A decent but down-on-his-luck cowboy faces off against a charismatic and deadly outlaw in a new take on a classic Hollywood western co-starring Russell Crowe and Christian Bale. Alan Silverman has a look at 3:10 to Yuma.

Ben Wade is a bad man who has robbed so many banks, stagecoaches and trains in 1880's Arizona that, while his legend grows among local youngsters (thanks to sensational news reports and popular 'pulp' novels), he also becomes a prime target of lawmen and bounty hunters alike:

A careless moment - or, perhaps, a longing for a new challenge - and Wade is captured. When word reaches his ruthless outlaw gang, they are just as determined to break him free ...no matter who they have to kill.

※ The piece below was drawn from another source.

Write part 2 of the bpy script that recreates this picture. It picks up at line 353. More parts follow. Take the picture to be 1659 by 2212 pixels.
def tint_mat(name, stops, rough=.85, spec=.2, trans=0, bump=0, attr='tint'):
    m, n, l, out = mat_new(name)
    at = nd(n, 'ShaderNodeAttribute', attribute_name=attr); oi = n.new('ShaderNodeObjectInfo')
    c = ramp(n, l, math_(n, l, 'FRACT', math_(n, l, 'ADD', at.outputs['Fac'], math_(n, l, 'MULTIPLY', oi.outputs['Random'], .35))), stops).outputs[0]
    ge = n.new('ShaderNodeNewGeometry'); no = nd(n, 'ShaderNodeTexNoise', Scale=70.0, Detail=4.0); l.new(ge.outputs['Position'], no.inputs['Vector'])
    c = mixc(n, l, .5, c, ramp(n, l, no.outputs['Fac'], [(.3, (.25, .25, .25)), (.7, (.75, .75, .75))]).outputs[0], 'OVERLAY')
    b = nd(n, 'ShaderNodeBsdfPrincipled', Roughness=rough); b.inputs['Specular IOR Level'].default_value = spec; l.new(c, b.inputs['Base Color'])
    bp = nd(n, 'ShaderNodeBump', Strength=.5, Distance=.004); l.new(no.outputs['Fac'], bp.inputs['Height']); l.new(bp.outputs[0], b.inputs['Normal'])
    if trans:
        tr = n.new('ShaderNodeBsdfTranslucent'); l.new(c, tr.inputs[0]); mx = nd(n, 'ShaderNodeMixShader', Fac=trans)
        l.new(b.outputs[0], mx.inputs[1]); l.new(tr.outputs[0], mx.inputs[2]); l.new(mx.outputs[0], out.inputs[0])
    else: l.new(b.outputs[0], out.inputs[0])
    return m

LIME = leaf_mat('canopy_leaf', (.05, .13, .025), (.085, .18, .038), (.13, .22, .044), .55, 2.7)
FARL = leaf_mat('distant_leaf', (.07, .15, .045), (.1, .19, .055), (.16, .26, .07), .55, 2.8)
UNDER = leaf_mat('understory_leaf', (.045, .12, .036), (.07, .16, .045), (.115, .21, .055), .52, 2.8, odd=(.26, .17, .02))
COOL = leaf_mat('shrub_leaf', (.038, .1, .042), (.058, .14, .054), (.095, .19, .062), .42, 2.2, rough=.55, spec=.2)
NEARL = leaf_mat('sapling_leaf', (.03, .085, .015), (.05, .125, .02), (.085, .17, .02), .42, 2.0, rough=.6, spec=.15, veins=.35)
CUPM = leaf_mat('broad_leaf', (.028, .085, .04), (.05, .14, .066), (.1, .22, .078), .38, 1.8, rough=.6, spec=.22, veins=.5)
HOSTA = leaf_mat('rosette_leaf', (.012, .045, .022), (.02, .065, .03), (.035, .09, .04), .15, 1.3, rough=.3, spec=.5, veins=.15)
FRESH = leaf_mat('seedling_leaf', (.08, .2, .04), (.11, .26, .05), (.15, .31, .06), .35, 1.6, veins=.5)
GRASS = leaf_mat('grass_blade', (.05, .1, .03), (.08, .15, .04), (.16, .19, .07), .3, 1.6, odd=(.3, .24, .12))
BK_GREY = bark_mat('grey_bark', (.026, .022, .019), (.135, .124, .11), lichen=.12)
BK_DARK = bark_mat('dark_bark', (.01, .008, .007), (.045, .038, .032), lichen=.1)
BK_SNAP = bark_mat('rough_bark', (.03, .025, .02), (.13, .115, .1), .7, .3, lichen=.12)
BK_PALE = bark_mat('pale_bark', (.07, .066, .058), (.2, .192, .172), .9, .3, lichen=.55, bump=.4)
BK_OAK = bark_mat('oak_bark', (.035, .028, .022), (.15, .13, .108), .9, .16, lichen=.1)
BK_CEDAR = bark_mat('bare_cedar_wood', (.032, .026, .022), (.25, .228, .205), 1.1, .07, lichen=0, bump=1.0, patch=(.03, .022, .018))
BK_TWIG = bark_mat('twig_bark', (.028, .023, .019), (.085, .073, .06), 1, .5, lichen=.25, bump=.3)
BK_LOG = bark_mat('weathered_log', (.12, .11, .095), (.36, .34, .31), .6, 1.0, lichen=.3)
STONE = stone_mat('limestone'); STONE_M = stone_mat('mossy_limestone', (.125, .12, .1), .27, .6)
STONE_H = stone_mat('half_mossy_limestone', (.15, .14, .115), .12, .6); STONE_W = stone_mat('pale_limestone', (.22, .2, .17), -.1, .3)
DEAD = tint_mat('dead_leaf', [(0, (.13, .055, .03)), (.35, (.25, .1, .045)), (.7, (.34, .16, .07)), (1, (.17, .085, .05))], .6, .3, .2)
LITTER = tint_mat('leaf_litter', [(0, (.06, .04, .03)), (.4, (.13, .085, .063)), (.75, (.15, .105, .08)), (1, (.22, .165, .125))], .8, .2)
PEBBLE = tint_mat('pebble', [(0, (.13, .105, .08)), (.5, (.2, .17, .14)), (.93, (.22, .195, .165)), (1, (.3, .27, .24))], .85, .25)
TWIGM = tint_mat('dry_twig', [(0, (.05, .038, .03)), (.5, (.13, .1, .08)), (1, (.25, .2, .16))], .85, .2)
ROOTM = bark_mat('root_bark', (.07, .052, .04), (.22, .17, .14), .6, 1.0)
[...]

Guarding the prisoner and determined to get him on the 3:10 train to Yuma is cattleman Dan Evans. His ranch is in trouble because the cattle have no water and Evans needs the reward offered by the railroad company.

Forced together by circumstance, the outlaw and the upright citizen find they have more in common than either ever imagined. That's how Russell Crowe, who plays Wade, sees it.

"Right from when Ben's character first confronts Ben Wade and there's a steadiness about Dan," explains Crowe, "I don't think it's something Ben Wade comes across very often. People have an extreme reaction to him because of the reputation that precedes him. So I think that begins a kernel of respect and that's what grows.

"I don't think that Wade actually has a moral compass, necessarily, or a conscience. He couldn't care less. He will do whatever he needs to do right in that moment to make the balance come his way," he adds, "but I think he sees a little bit of his own fight in Dan, so there is a tinge of empathy. However, at any stage if that was threatened there might be a different response."

Fifty years ago in the original film version of 3:10 To Yuma Glenn Ford played the outlaw and Van Heflin was Dan Evans. In the 2007 version Christian Bale co-stars as the upright, but conflicted cowboy and says he turned to that original film for some insight into the character:

"I embrace everything that I can," says Bale. "I don't necessarily take anything from it but if there is a book - and this actually is (based on) a short story by Elmore Leonard - then, of course, I'm going to read that. I'm going to take a look at the other movie and see if there is anything of interest for me in it and then go make it my own after that. I have no problems with seeing other people's interpretations of it. It is not going to limit me, which I think some people fear."

Director James Mangold does not dismiss the label of "remake."

"It wasn't so much about re-doing it as much as I wanted the experience of telling the story and in doing so I thought I'd bring a modern point of view to the story (and) investigate things that were too violent or too delicate to look into in 1957," he says.

But Mangold, whose films include Walk The Line and Girl, Interrupted, also believes that, though set in 1883, this western is full of relevance for today's world.

"What was really important to me was the idea of a western as a kind of 'fever dream' of American anxiety," explains the director. "We've played out our fears of political persecution, religious persecution, our own brutality against native peoples, the brutality of us against ourselves, big business against the small timer ...all of these things are played out are extremely resonant. In relation to today's world, I think we were really trying to explore some political issues of our country right now. There is a lot of interesting stuff that you get to put in a movie, but, in a way, the film is never called 'controversial' because it is not existing in this modern political landscape and these issues are getting played out allegorically."

3:10 To Yuma also features Hollywood veteran (and veteran of many westerns) Peter Fonda as a crusty bounty hunter . Ben Foster plays the homicidal sidekick in Wade's outlaw gang. Gretchen Mol is rancher Dan Evans's wife, trying to make a life for their family on the frontier. The film was shot on location in the mountains and remote canyons of New Mexico.